§ DATA SEGMENT:
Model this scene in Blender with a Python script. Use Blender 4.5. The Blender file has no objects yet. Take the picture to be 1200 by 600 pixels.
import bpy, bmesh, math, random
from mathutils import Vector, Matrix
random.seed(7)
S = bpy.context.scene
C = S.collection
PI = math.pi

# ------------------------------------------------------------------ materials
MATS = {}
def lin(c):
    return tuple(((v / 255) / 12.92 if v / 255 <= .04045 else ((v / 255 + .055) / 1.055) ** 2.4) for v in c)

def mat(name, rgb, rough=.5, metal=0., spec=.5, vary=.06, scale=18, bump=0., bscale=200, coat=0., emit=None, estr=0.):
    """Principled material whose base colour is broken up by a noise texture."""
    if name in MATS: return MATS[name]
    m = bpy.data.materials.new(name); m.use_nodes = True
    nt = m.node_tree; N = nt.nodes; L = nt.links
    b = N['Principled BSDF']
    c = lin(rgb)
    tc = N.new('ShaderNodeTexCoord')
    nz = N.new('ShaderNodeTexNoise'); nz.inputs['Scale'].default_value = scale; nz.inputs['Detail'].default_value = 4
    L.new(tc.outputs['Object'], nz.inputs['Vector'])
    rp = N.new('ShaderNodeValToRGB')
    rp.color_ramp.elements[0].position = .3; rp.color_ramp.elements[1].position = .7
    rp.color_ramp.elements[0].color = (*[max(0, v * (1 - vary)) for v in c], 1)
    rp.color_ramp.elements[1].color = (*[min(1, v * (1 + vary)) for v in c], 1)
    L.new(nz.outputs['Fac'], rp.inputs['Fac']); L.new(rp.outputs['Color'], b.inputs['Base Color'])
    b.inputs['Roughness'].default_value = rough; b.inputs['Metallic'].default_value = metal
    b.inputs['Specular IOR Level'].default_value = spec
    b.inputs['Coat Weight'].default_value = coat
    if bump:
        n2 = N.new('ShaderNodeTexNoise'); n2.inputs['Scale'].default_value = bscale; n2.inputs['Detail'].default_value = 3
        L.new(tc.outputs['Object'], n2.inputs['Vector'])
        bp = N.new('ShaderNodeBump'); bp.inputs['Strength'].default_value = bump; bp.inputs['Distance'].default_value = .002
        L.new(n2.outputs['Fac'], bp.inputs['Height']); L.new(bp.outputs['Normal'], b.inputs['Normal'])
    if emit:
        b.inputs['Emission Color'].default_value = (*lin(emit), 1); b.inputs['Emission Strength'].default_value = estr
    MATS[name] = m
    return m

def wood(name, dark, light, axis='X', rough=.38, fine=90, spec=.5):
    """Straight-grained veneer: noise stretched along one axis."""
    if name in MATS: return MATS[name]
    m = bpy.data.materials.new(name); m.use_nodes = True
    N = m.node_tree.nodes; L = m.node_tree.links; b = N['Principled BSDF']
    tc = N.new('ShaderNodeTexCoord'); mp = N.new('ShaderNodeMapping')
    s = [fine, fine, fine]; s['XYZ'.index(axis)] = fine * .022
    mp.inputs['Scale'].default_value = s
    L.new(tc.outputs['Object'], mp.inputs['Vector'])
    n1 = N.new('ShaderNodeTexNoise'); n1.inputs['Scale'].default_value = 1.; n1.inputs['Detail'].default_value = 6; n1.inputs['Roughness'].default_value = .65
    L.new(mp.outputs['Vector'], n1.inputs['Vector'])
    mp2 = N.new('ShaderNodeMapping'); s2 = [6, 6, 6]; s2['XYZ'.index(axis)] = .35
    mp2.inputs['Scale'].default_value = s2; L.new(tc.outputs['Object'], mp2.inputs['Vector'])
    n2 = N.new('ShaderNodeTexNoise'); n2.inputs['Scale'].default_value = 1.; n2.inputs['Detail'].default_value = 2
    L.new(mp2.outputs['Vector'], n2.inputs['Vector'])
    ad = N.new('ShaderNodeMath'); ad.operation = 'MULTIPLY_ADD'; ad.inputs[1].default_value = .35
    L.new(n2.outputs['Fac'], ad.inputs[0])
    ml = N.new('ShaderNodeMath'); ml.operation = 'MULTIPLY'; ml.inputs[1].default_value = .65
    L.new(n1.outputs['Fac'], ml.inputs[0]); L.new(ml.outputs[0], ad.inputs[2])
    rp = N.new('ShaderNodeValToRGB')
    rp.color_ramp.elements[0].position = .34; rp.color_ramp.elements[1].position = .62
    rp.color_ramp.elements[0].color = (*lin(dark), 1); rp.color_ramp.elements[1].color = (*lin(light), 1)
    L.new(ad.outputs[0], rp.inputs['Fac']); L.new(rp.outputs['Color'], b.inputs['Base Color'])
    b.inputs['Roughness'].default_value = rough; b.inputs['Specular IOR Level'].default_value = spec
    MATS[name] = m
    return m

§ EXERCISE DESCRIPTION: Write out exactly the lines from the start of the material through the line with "PI = math.pi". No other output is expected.

§ OUTPUT BELOW:
Model this scene in Blender with a Python script. Use Blender 4.5. The Blender file has no objects yet. Take the picture to be 1200 by 600 pixels.
import bpy, bmesh, math, random
from mathutils import Vector, Matrix
random.seed(7)
S = bpy.context.scene
C = S.collection
PI = math.pi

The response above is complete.